Dubai: The UAE is exploring opportunities in the Philippines to ensure the availability of certain food stocks in the country, an official said.

Agricultural attache for the Middle East Gil Herico said a memorandum of understanding between the two countries has recently been signed to find ways on how the Philippines can help the UAE ensure its food supply.

"Some officials here have already approached us to address their food security issue. I believe our country can help the UAE meet its food requirement. Other countries, such as Saudi Arabia, Qatar and Bahrain are also looking at the Philippines as the major source of their food basket," Herico told Gulf News.

Herico said the Philippines may be facing a rice shortage, but it can boost the UAE's stocks of certain other food products, such as bananas, pineapples, corn, vegetables and other farm and poultry items.
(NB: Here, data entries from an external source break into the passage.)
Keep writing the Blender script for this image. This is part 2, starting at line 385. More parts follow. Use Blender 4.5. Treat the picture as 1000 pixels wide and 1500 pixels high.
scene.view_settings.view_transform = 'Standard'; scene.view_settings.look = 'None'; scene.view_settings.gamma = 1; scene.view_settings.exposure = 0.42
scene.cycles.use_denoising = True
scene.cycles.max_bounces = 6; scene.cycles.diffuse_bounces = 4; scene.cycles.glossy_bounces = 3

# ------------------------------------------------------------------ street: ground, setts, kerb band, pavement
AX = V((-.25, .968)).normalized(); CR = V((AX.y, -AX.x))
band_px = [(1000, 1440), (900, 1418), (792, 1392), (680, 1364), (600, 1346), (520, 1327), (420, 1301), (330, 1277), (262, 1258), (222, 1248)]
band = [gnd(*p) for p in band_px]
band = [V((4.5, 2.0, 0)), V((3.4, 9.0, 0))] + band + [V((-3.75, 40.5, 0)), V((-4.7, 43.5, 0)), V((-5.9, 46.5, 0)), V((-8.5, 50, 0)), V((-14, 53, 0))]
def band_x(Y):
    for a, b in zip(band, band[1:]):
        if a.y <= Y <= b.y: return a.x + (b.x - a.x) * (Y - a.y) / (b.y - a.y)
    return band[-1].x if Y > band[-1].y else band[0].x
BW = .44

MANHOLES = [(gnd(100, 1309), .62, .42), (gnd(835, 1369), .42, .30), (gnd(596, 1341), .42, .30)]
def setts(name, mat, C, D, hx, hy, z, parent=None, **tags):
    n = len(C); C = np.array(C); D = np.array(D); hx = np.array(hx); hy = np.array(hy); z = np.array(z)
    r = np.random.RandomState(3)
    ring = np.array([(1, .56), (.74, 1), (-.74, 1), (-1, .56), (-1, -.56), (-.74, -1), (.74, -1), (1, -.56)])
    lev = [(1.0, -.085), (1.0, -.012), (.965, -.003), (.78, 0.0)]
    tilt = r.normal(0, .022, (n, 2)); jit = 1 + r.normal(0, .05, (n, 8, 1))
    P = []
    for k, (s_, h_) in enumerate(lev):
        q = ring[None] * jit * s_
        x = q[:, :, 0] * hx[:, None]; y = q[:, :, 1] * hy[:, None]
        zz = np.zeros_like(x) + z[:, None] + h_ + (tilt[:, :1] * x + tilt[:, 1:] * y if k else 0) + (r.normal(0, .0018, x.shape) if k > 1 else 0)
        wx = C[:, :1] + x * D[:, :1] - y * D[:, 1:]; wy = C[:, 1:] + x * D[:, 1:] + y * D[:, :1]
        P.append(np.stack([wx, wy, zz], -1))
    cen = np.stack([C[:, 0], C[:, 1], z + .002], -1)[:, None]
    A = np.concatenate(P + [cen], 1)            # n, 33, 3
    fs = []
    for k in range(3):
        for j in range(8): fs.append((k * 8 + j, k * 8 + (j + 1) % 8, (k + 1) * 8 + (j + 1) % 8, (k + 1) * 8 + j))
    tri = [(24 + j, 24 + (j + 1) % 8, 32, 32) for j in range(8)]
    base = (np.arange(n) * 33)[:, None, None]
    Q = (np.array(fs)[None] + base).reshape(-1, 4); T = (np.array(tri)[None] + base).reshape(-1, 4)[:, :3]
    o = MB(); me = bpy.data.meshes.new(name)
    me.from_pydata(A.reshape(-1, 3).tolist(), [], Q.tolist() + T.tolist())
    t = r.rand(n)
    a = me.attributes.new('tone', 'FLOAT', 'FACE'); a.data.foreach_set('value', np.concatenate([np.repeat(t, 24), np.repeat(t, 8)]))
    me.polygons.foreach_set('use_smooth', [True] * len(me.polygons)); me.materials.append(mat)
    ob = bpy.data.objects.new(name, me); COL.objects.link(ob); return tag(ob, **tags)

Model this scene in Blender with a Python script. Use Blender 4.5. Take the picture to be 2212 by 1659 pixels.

About 99 per cent of the bananas and pineapples sold in the UAE are already sourced from the Philippines, Herico said.

"Our poultry farms in Mindanao are getting hundreds of tonnes of orders from the UAE," he added.

The Philippines is now intensifying efforts to become a major player in the $500 billion (Dh1.84 trillion) global halal market, so the UAE can count on the Philippines as a reliable supplier of food products permissible under Sharia.

The Philippines' Department of Agriculture (DA) officials earlier called on industry partners to support a proposal to craft a new law creating a national agency that will exclusively focus on the halal industry in the Philippines.

Nando Kumar, corporate communications manager of LuLu Hypermarkets, said the UAE is an attractive market for ethnic food products, such as those imported from the Philippines, considering the growing number of Asian expatriates in the country.